**INSTRUCTIONS FOR THE TASK:**
Print the listing below from its opening line through the line holding "finish(structure('pillar', bm, M_['white']))", both ends included.
────────
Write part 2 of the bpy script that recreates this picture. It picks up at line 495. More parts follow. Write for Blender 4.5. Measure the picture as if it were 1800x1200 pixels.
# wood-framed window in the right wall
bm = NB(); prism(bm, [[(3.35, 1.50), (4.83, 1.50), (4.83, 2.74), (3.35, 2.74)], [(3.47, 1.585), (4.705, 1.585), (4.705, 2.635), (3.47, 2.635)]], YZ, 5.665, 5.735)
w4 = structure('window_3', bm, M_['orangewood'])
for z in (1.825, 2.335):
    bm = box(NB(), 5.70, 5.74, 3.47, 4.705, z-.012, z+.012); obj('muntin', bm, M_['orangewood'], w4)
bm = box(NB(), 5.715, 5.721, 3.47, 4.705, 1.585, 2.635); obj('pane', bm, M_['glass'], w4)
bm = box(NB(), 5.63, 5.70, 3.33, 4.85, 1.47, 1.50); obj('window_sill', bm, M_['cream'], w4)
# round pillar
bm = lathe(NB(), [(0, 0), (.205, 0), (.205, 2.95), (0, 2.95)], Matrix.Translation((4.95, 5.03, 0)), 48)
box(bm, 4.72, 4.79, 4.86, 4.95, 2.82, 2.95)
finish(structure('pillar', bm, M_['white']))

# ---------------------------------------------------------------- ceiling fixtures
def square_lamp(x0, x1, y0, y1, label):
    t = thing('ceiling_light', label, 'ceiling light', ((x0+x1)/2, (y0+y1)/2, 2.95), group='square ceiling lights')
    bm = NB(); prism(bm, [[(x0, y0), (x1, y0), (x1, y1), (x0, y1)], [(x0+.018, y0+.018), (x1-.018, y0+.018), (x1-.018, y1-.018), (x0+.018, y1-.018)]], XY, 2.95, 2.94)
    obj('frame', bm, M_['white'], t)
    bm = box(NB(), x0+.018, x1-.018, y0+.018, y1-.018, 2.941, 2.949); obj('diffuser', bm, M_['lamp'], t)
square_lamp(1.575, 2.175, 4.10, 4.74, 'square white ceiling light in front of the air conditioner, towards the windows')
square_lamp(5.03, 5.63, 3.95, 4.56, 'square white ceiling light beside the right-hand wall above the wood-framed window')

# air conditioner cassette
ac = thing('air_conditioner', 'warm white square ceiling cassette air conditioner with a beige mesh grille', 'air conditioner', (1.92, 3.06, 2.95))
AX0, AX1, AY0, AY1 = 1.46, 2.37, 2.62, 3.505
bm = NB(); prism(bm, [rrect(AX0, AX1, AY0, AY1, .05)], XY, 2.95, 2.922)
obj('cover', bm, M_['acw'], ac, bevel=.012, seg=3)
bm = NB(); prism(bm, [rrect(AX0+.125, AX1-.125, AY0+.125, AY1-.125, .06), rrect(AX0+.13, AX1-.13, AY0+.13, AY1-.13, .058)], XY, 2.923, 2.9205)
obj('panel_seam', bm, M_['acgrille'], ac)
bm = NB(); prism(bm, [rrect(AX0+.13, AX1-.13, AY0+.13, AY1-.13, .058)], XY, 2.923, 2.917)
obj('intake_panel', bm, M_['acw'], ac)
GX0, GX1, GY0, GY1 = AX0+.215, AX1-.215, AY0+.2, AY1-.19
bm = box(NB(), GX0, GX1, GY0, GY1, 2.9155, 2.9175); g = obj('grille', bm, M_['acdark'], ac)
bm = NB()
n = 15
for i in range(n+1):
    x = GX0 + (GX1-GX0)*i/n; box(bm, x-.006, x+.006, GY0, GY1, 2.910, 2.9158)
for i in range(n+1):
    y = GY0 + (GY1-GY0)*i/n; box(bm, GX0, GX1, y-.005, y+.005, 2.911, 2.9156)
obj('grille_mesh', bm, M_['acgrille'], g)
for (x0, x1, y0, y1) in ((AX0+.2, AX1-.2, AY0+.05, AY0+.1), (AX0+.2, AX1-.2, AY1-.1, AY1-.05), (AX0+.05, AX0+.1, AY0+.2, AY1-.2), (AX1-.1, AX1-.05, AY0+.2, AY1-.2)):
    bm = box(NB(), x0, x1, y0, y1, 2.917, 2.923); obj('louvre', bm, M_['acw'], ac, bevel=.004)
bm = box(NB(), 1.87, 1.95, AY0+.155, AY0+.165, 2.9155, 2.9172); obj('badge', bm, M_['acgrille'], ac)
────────
**ANSWER TO THIS EXERCISE:**
Write part 2 of the bpy script that recreates this picture. It picks up at line 495. More parts follow. Write for Blender 4.5. Measure the picture as if it were 1800x1200 pixels.
# wood-framed window in the right wall
bm = NB(); prism(bm, [[(3.35, 1.50), (4.83, 1.50), (4.83, 2.74), (3.35, 2.74)], [(3.47, 1.585), (4.705, 1.585), (4.705, 2.635), (3.47, 2.635)]], YZ, 5.665, 5.735)
w4 = structure('window_3', bm, M_['orangewood'])
for z in (1.825, 2.335):
    bm = box(NB(), 5.70, 5.74, 3.47, 4.705, z-.012, z+.012); obj('muntin', bm, M_['orangewood'], w4)
bm = box(NB(), 5.715, 5.721, 3.47, 4.705, 1.585, 2.635); obj('pane', bm, M_['glass'], w4)
bm = box(NB(), 5.63, 5.70, 3.33, 4.85, 1.47, 1.50); obj('window_sill', bm, M_['cream'], w4)
# round pillar
bm = lathe(NB(), [(0, 0), (.205, 0), (.205, 2.95), (0, 2.95)], Matrix.Translation((4.95, 5.03, 0)), 48)
box(bm, 4.72, 4.79, 4.86, 4.95, 2.82, 2.95)
finish(structure('pillar', bm, M_['white']))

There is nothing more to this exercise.